## STATED GOAL
Check every line below for the word "from" and copy each one that has it.

**** DATA

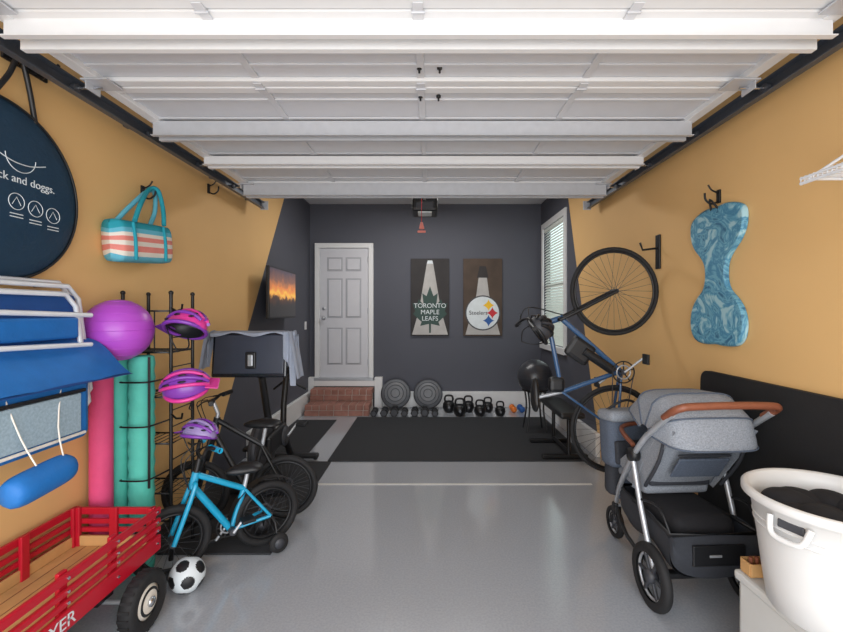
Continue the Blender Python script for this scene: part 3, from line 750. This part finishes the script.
for k, s in enumerate((1.15, 1.15, 1.1, 1.05, 1.0, .95)): kettle(.28+k*.145, 6.02 if k % 2 else 6.25, s*.85)
for k, (xx, cm) in enumerate(((1.24, ORNG), (1.36, LBLUE))):
    g = B('hand_weight'); g.cyl((xx, 6.2, .045), (xx, 6.36, .045), .014, cm)
    for yy in (6.2, 6.36): g.ell((xx, yy, .045), (.045, .035, .045), cm, nu=16, nv=10)
    g.done()
g = B('stability_ball_stand')
bx, by = 1.31, 5.25
for k in range(4):
    a = pi/4+pi/2*k; g.tube([(bx+math.cos(a)*.17, by+math.sin(a)*.17, .013), (bx+math.cos(a)*.12, by+math.sin(a)*.12, .3), (bx+math.cos(a)*.15, by+math.sin(a)*.15, .52)], .011, BPLAS, sub=4)
g.ring((bx, by, .52), (0, 0, 1), .15, .012, BPLAS)
g.done()
g = B('stability_ball'); g.ell((bx, by, .680), .215, BALLK, nu=40, nv=24)
for k in range(-3, 4): a = k*.38; g.ring((bx, by, .680+.215*math.sin(a)), (0, 0, 1), .215*math.cos(a), .002, BALLK, n=40, seg=5)
g.done()
g = B('weight_bench')
g.box((1.40, 4.50, .47), (.24, .80, .06), BPLAS, .02)
g.tube([(1.40, 4.15, .43), (1.40, 4.85, .43)], .025, BLACK, seg=8)
for y in (4.24, 4.76):
    g.tube([(1.40, y, .43), (1.40, y, .05)], .020, BLACK); g.box((1.36, y, .035), (.46, .05, .045), BLACK, .01)
g.tube([(1.40, 4.24, .07), (1.40, 4.76, .07)], .02, BLACK)
g.done()

# ---------------------------------------------------------------- right wall things
g = B('pool_saddle_float')
half = [(.0, .415), (.08, .42), (.16, .405), (.22, .37), (.235, .32), (.225, .25), (.19, .19), (.14, .14), (.10, .09), (.085, .03), (.09, -.04), (.115, -.09), (.17, -.14), (.215, -.20), (.235, -.28), (.22, -.36), (.17, -.405), (.08, -.415), (0, -.41)]
out = half+[(-a, b_) for a, b_ in half[::-1][1:-1]]
def cat(P, n=4):
    Q = []; L = len(P)
    for i in range(L):
        a, b_, c, d = [Vector(P[(i+k) % L]) for k in (-1, 0, 1, 2)]
        for k in range(n):
            t = k/n; Q.append(.5*((2*b_)+(-a+c)*t+(2*a-5*b_+4*c-d)*t*t+(-a+3*b_-3*c+d)*t**3))
    return Q
P = cat(out)
yc, zc = 2.53, 1.71
layers = [(1.0, .0), (1.0, .02), (.985, .028), (.96, .031)]
vs = []; n = len(P)
for (k, h) in layers: vs += [(XR-.004-h, yc+p.x*k, zc+p.y*k) for p in P]
fs = [[j*n+i, j*n+(i+1) % n, (j+1)*n+(i+1) % n, (j+1)*n+i] for j in range(3) for i in range(n)]
g.add(vs, fs, MARB, True); g.add(vs[-n:], [list(range(n))], MARB); g.add(vs[:n], [list(range(n))[::-1]], MARB)
g.tube([(XR-.030, yc-.03, zc+.40), (XR-.06, yc, zc+.46), (XR-.030, yc+.03, zc+.40)], .006, BPLAS, sub=4)
g.done()
hook((XR, 2.53, 2.19), -1)
g = B('white_wire_shelf')
x0, x1, y0, y1, z = 1.43, XR, .9, 1.62, 2.01
for xx in (x0, (x0+x1)/2, x1-.006): g.cyl((xx, y0, z), (xx, y1, z), .005, WTUBE)
g.cyl((x0, y0, z-.02), (x0, y1, z-.02), .006, WTUBE)
k = y0
while k <= y1+.001:
    g.tube([(x1, k, z+.005), (x0, k, z+.005), (x0, k, z-.02)], .0028, WTUBE, seg=5); k += .018
g.cyl((x0, y1, z), (x1, y1, z), .006, WTUBE)
for yy in (1.0, 1.58): g.tube([(x0, yy, z-.01), (x1, yy, z+.20)], .006, WTUBE)
g.done()

g = B('folded_black_gym_mat')
yy0, yy1, zz1, rr = 1.25, 2.66, 1.13, .06
P = [(yy0, .0), (yy1, .0), (yy1, zz1-rr)]
for k in range(1, 7): a = pi/2*k/6; P.append((yy1-rr+rr*math.cos(a), zz1-rr+rr*math.sin(a)))
P += [(yy0, zz1)]
g.T = Matrix.Translation((1.690, 0, 0)) @ Matrix.Rotation(math.radians(1.2), 4, 'Y')
g.prism(P, (0, 0, 0), (0, 1, 0), (0, 0, 1), .03, RUB)
g.done()

g = B('storage_box')
g.box((1.475, 1.36, .20), (.39, .78, .40), BOXW, .02); g.box((1.475, 1.36, .405), (.41, .80, .04), BOXW, .012)
g.box((1.275, 1.36, .32), (.02, .16, .04), BOXW, .008)
g.done()
g = B('laundry_tub')
tc_ = (1.42, 1.48, .426)
pr_ = [(0, 0), (.17, 0), (.185, .01), (.20, .12), (.215, .25), (.235, .385), (.25, .39), (.262, .40), (.262, .42), (.25, .428), (.236, .42), (.228, .39), (.205, .25), (.19, .12), (.172, .02), (0, .018)]
g.lathe(pr_, tc_, TUBW, seg=56)
for z in (.30, .325): g.ring((tc_[0], tc_[1], tc_[2]+z), (0, 0, 1), .222+.003*(z > .31), .004, TUBW, n=48, seg=5)
for a in (math.radians(200), math.radians(20)):
    c = Vector((tc_[0]+math.cos(a)*.25, tc_[1]+math.sin(a)*.25, tc_[2]+.34)); t = Vector((-math.sin(a), math.cos(a), 0)); o_ = Vector((math.cos(a), math.sin(a), 0))
    g.tube([c-t*.06+Vector((0, 0, .03))-o_*.015, c-t*.045+o_*.006-Vector((0, 0, .02)), c+o_*.01-Vector((0, 0, .03)), c+t*.045+o_*.006-Vector((0, 0, .02)), c+t*.06+Vector((0, 0, .03))-o_*.015], .010, TUBW, sub=5)
    g.box(c-o_*.022+Vector((0, 0, .012)), (.012, .08, .03), DGREY, .005, rot=(0, 0, a))
for k in range(9):
    a = 2*pi*k/8; rr = .11 if k < 8 else 0
    g.ell((tc_[0]+math.cos(a)*rr, tc_[1]+math.sin(a)*rr, tc_[2]+.34+.02*math.sin(k*3)), (.10, .085, .06), CLOTHK, rot=(.3*math.sin(k), .3*math.cos(k), k))
g.done()
g = B('wooden_tray')
g.T = Matrix.Translation((1.345, 1.715, .426))
for s_ in (-1, 1): g.box((0, s_*.028, .03), (.11, .008, .05), WOOD, .002); g.box((s_*.055, 0, .03), (.008, .05, .05), WOOD, .002)
g.box((0, 0, .004), (.11, .05, .008), WOOD)
for k in range(4): g.cyl((-.035+.024*k, 0, .008), (-.035+.024*k, 0, .07), .008, LEATH)
g.done()

# ---------------------------------------------------------------- stroller (seen from behind, handle towards the opening)
g = B('baby_stroller')
g.T = Matrix.Translation((1.375, 2.14, 0)) @ Matrix.Rotation(math.radians(93), 4, 'Z')
def swheel(x, y, r, w):
    P = [(r*.70, -w*.8), (r*.86, -w), (r*.97, -w*.7), (r, -w*.2), (r, w*.2), (r*.97, w*.7), (r*.86, w), (r*.70, w*.8)]
    g.lathe(P, (x, y, r), RUB, axis=(0, 1, 0), seg=36)
    g.ring((x, y, r), (0, 1, 0), r*.68, .008, SILVER, n=28, seg=6)
    g.lathe([(0, -w), (r*.2, -w), (r*.22, 0), (r*.2, w), (0, w)], (x, y, r), DGREY, axis=(0, 1, 0), seg=16)
    for k in range(6):
        a = 2*pi*k/6; g.box((x+math.cos(a)*r*.42, y, r+math.sin(a)*r*.42), (r*.55, w*.7, .018), DGREY, .005, rot=(0, -a, 0))
for sy in (-1, 1):
    swheel(0, sy*.255, .158, .024); swheel(.66, sy*.11, .10, .02)
    g.box((.64, sy*.11, .20), (.05, .05, .08), BPLAS, .012); g.tube([(.64, sy*.11, .18), (.65, sy*.14, .16), (.66, sy*.14, .10)], .010, BPLAS)
    g.tube([(.05, sy*.245, .86), (.16, sy*.245, .74), (.36, sy*.21, .52), (.52, sy*.16, .36), (.64, sy*.11, .24)], .015, SILVER, sub=4, seg=10)
    g.tube([(-.155, sy*.245, 1.015), (-.10, sy*.247, .975), (.07, sy*.245, .84)], .015, SILVER, sub=3, seg=10)
    g.tube([(.19, sy*.25, .71), (.10, sy*.25, .45), (.0, sy*.235, .16)], .014, SILVER, sub=3, seg=10)
    g.tube([(.02, sy*.235, .19), (.30, sy*.22, .20), (.62, sy*.12, .22)], .011, BPLAS, sub=3)
    g.lathe([(0, -.022), (.036, -.022), (.04, 0), (.036, .022), (0, .022)], (.19, sy*.245, .71), BPLAS, axis=(0, 1, 0), seg=20)
    g.cyl((0, sy*.22, .158), (0, sy*.255, .158), .022, BPLAS)
g.cyl((0, -.24, .158), (0, .24, .158), .012, SILVER); g.cyl((.62, -.11, .23), (.62, .11, .23), .012, SILVER)
g.box((0, 0, .165), (.05, .40, .03), BPLAS, .01)
g.tube([(-.10, -.25, .985), (-.165, -.25, 1.03), (-.195, -.235, 1.05), (-.205, -.19, 1.06), (-.21, 0, 1.065), (-.205, .19, 1.06), (-.195, .235, 1.05), (-.165, .25, 1.03), (-.10, .25, .985)], .018, LEATH, sub=5, seg=10)
def back(off, hw, z0, z1, m, bulge):
    def f(u, v):
        y = (-hw+2*hw*u); e = max(0, 1-abs(y/hw)**4)**.25; zz = z0+(z1-z0)*v
        ev = max(0, 1-abs(2*v-1)**5)**.2
        x = .22-.34*(zz-.50)/.5
        return (x+off-bulge*e*ev, y*(.80+.20*ev), zz)
    g.surf(f, 20, 20, m)
back(.05, .215, .47, 1.00, STRF, .075); back(.05, .21, .48, .99, STRD, -.01)
g.tube([(.13, -.21, .56), (.0, -.215, .74), (-.06, -.20, .93), (-.07, -.1, .985), (-.07, .1, .985), (-.06, .20, .93), (.0, .215, .74), (.13, .21, .56)], .009, STRD, sub=4)
g.box((.005, 0, .70), (.012, .26, .14), STRB, .004, rot=(0, -.6, 0)); g.box((-.035, 0, .775), (.012, .27, .012), STRD, .003, rot=(0, -.6, 0))
g.box((.33, 0, .52), (.30, .38, .07), STRF, .03, seg=3, smooth=True); g.box((.30, 0, .565), (.30, .34, .04), STRD, .015, seg=3, smooth=True)
for sy in (-1, 1):
    g.surf(lambda u, v: (.18-.30*v+.26*u*(1-v*.6), sy*(.205+.01*math.sin(v*3)), .52+.40*v+.06*u*(1-v)), 8, 10, STRF)
g.box((.50, 0, .42), (.03, .30, .24), STRB, .012, rot=(0, -.35, 0))
pv = Vector((.10, 0, .86))
def can(r0, hw, a0, a1):
    def f(u, v):
        y = -hw+2*hw*v; w = max(0.0, 1-abs(y/hw)**4.5)**.3; a = a0+(a1-a0)*u
        rr = r0*(.18+.82*w); rr *= 1+.02*math.cos(u*4*2*pi)
        return (pv.x+math.cos(a)*rr*1.05, y, pv.z+math.sin(a)*rr*.88)
    return f
A0, A1 = math.radians(25), math.radians(186)
g.surf(can(.245, .235, A0, A1), 40, 30, STRF); g.surf(can(.235, .225, A0, A1), 40, 30, STRD)
for ad in (25, 65, 105, 146, 186):
    f = can(.248, .237, math.radians(ad), math.radians(ad)+.001)
    g.tube([f(0, k/28) for k in range(29)], .0045, STRB, seg=6)
g.tube([(.20, -.24, .76), (.40, -.20, .80), (.46, 0, .81), (.40, .20, .80), (.20, .24, .76)], .013, LEATH, sub=5)
def bsk(u, v):
    a = pi*v; y = -.225*math.cos(a); k = .22+.02*u
    return (-.10+.58*u, y*(1-.25*u), .42-k*max(0, math.sin(a))**.45+.02*math.sin(u*9+v*5))
g.surf(bsk, 24, 24, STRD)
g.surf(lambda u, v: (-.10-.03*math.sin(u*pi), -.225*math.cos(pi*v), .42-(.22*max(0, math.sin(pi*v))**.45)*u), 8, 24, STRD)
g.surf(lambda u, v: (.48, -.17*math.cos(pi*v), .42-(.22*max(0, math.sin(pi*v))**.45)*u), 6, 20, STRD)
g.tube([(-.11, -.225, .42), (.48, -.17, .42), (.48, .17, .42), (-.11, .225, .42)], .011, BPLAS, closed=True)
g.box((.16, 0, .40), (.44, .34, .16), CLOTHK, .07, seg=4, smooth=True)
g.box((-.13, 0, .33), (.014, .26, .10), BPLAS, .005); g.box((-.138, .02, .33), (.006, .06, .012), SILVER, .002)
for sy in (-1, 1): g.tube([(-.10, sy*.22, .42), (-.03, sy*.235, .52), (.10, sy*.25, .50)], .006, BPLAS, sub=3)
# changing bag hung on the front frame
g.box((.52, .11, .69), (.16, .30, .32), STRB, .05, rot=(0, .1, .1), seg=4, smooth=True); g.box((.51, .11, .85), (.18, .32, .07), STRF, .03, rot=(0, .1, .1), seg=3, smooth=True)
g.box((.43, .13, .64), (.03, .20, .14), STRD, .014, rot=(0, .1, .1)); g.tube([(.52, -.02, .87), (.51, .11, .94), (.52, .25, .87)], .008, BPLAS, sub=5)
g.box((.58, .10, .43), (.10, .22, .22), STRD, .04, seg=3, smooth=True)
g.tube([(.45, .16, .56), (.42, .19, .47)], .012, BPLAS)
g.done()

# ---------------------------------------------------------------- camera, light
cam = bpy.data.cameras.new('camera'); co = bpy.data.objects.new('camera', cam); sc.collection.objects.link(co)
co.location = (0, 0, 1.5); co.rotation_euler = (pi/2, 0, 0)
cam.sensor_width = 36; cam.lens = 36*420/843
cam.shift_x = -8.5/843; cam.shift_y = -5/843; cam.clip_start = .05
sc.camera = co

w = bpy.data.worlds.new('daylight'); sc.world = w; w.use_nodes = True
bg = w.node_tree.nodes['Background']; bg.inputs['Color'].default_value = (.93, .96, 1, 1); bg.inputs['Strength'].default_value = 1.95
def area(name, loc, rot, sx, sy, e, col=(1, 1, 1)):
    l = bpy.data.lights.new(name, 'AREA'); l.shape = 'RECTANGLE'; l.size = sx; l.size_y = sy; l.energy = e; l.color = col
    o = bpy.data.objects.new(name, l); sc.collection.objects.link(o); o.location = loc; o.rotation_euler = rot
area('opening_daylight', (-.05, -.9, 1.2), (math.radians(94), 0, 0), 3.4, 2.0, 85)
area('back_ceiling_fill', (-.05, 5.2, 3.1), (0, 0, 0), 1.6, .5, 38, (1, .98, .95))  # fill light added to brighten the back, no fixture modelled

********

## FINAL ANSWER
Continue the Blender Python script for this scene: part 3, from line 750. This part finishes the script.
# ---------------------------------------------------------------- stroller (seen from behind, handle towards the opening)